>> Start The data

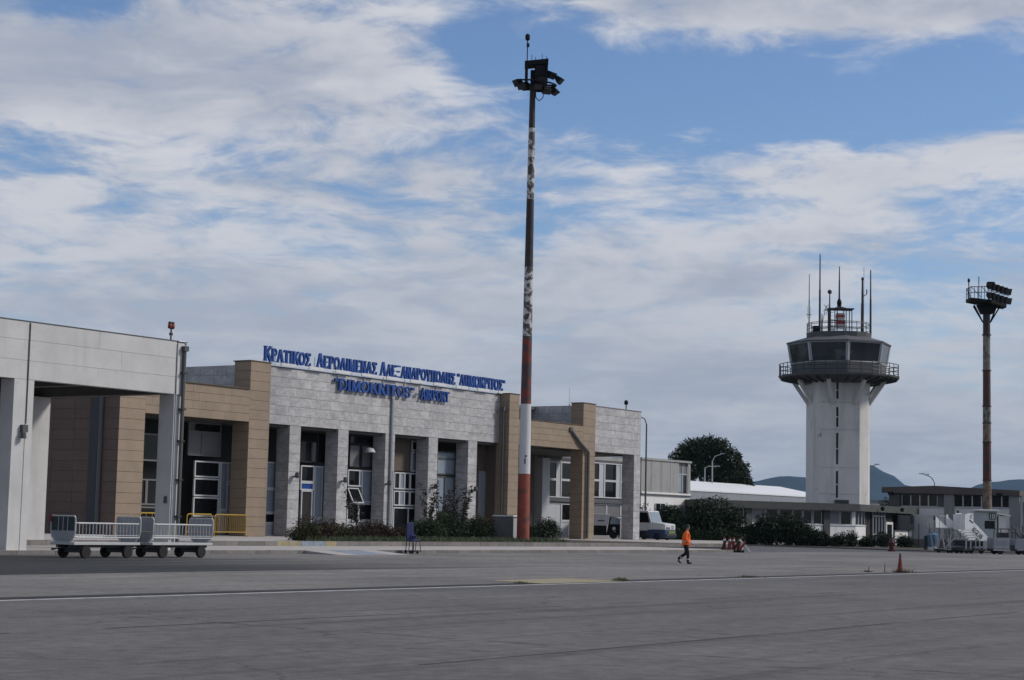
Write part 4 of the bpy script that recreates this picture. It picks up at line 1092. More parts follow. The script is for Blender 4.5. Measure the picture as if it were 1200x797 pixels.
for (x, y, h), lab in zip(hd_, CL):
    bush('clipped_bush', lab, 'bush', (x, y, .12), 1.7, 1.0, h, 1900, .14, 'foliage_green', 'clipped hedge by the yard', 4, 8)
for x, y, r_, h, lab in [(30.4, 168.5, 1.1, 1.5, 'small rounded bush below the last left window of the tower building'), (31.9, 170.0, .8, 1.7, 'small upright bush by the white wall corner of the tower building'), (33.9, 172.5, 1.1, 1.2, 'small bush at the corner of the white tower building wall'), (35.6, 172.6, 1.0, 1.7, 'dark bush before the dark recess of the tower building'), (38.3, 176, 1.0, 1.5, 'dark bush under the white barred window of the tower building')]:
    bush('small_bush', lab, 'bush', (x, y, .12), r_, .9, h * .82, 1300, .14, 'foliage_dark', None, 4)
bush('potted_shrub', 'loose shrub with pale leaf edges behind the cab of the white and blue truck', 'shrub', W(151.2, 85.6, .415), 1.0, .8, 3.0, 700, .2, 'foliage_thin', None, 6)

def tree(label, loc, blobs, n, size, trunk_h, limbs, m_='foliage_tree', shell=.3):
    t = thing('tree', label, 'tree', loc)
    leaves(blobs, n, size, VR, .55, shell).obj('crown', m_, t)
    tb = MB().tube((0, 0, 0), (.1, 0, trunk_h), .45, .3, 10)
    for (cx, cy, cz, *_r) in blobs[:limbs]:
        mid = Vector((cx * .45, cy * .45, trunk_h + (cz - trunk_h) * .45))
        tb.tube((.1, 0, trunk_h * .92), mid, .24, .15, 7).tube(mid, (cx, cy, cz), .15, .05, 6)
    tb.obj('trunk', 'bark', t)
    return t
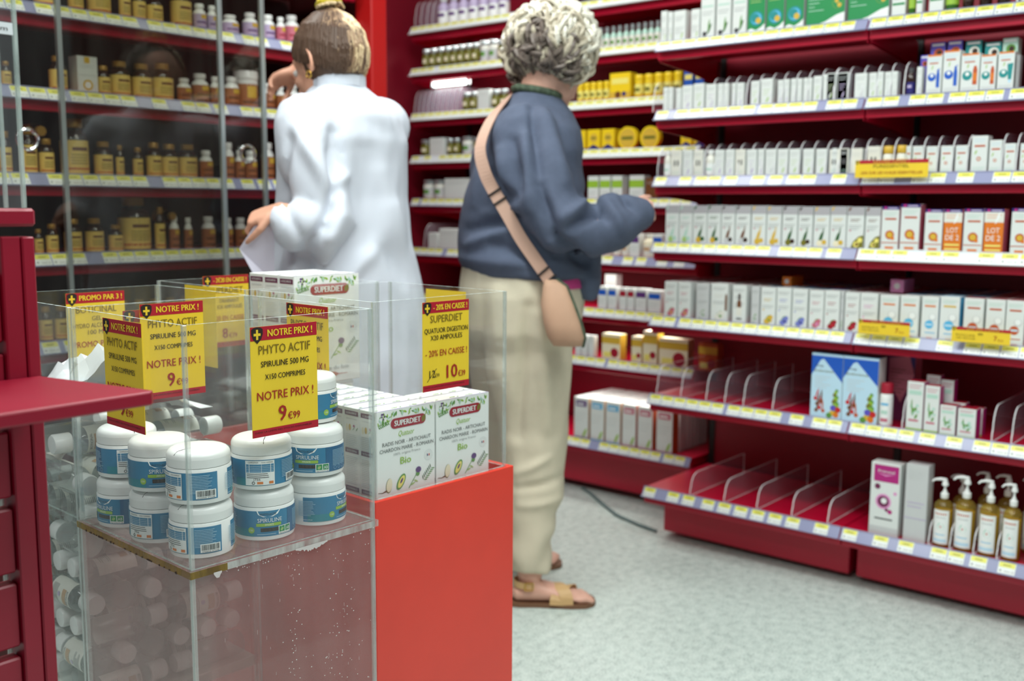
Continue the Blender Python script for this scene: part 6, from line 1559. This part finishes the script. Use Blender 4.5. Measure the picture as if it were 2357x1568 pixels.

>> End The data

▸ Work to complete: Write the records out again in full, exactly, and skip every picture.

▸ Full solution:
Write part 4 of the bpy script that recreates this picture. It picks up at line 1092. More parts follow. The script is for Blender 4.5. Measure the picture as if it were 1200x797 pixels.
for (x, y, h), lab in zip(hd_, CL):
    bush('clipped_bush', lab, 'bush', (x, y, .12), 1.7, 1.0, h, 1900, .14, 'foliage_green', 'clipped hedge by the yard', 4, 8)
for x, y, r_, h, lab in [(30.4, 168.5, 1.1, 1.5, 'small rounded bush below the last left window of the tower building'), (31.9, 170.0, .8, 1.7, 'small upright bush by the white wall corner of the tower building'), (33.9, 172.5, 1.1, 1.2, 'small bush at the corner of the white tower building wall'), (35.6, 172.6, 1.0, 1.7, 'dark bush before the dark recess of the tower building'), (38.3, 176, 1.0, 1.5, 'dark bush under the white barred window of the tower building')]:
    bush('small_bush', lab, 'bush', (x, y, .12), r_, .9, h * .82, 1300, .14, 'foliage_dark', None, 4)
bush('potted_shrub', 'loose shrub with pale leaf edges behind the cab of the white and blue truck', 'shrub', W(151.2, 85.6, .415), 1.0, .8, 3.0, 700, .2, 'foliage_thin', None, 6)

def tree(label, loc, blobs, n, size, trunk_h, limbs, m_='foliage_tree', shell=.3):
    t = thing('tree', label, 'tree', loc)
    leaves(blobs, n, size, VR, .55, shell).obj('crown', m_, t)
    tb = MB().tube((0, 0, 0), (.1, 0, trunk_h), .45, .3, 10)
    for (cx, cy, cz, *_r) in blobs[:limbs]:
        mid = Vector((cx * .45, cy * .45, trunk_h + (cz - trunk_h) * .45))
        tb.tube((.1, 0, trunk_h * .92), mid, .24, .15, 7).tube(mid, (cx, cy, cz), .15, .05, 6)
    tb.obj('trunk', 'bark', t)
    return t
Continue the Blender Python script for this scene: part 6, from line 1559. This part finishes the script. Use Blender 4.5. Measure the picture as if it were 2357x1568 pixels.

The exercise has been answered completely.